Meet Our Mascots
Itchy the Bedbug, Creepy the Cockroach and Chewy the Rat
Itchy the Bedbug
We chose Itchy the bedbug as a Poverty Olympics mascot because he represents what many low income people, especially people who live in residential hotels and rooming houses, have to deal with every day. There is an epidemic of bedbugs in Vancouver. They are extremely hard to get rid of and make lives so miserable for people that some refuse to go to their hotel rooms to sleep. Hotels and rooming houses in Vancouver’s Downtown Eastside community are often poorly run and filthy, and still often cost more than a person on welfare or disability gets for shelter ($375 per month).
Itchy was made in Vancouver with sari material bought at a second hand store.
Creepy the Cockroach
All over BC many people who live in low-rent accomodation have to put up with these disgusting creatures climbing over their food, up their walls, into their pipes, and in their beds. Most buildings in the Downtown Eastside have them.

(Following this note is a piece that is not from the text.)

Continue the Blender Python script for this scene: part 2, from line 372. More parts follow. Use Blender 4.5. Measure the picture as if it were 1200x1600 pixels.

Creepy was made of velour and leather in Vancouver.
Chewy the Rat
When rental accomodation is not kept up properly, rats thrive. In Vancouver there is a Standards of Maintenance bylaw that says landlords must keep their premises vermin free, but the city often fails to enforce this aspect of the bylaw.
Chewy was made in Vancouver of recycled skirt lining material and other scraps.
Itchy, Creepy, and Chewy all show that we need better housing in BC, housing that our governments could afford to build with some of their massive surpluses.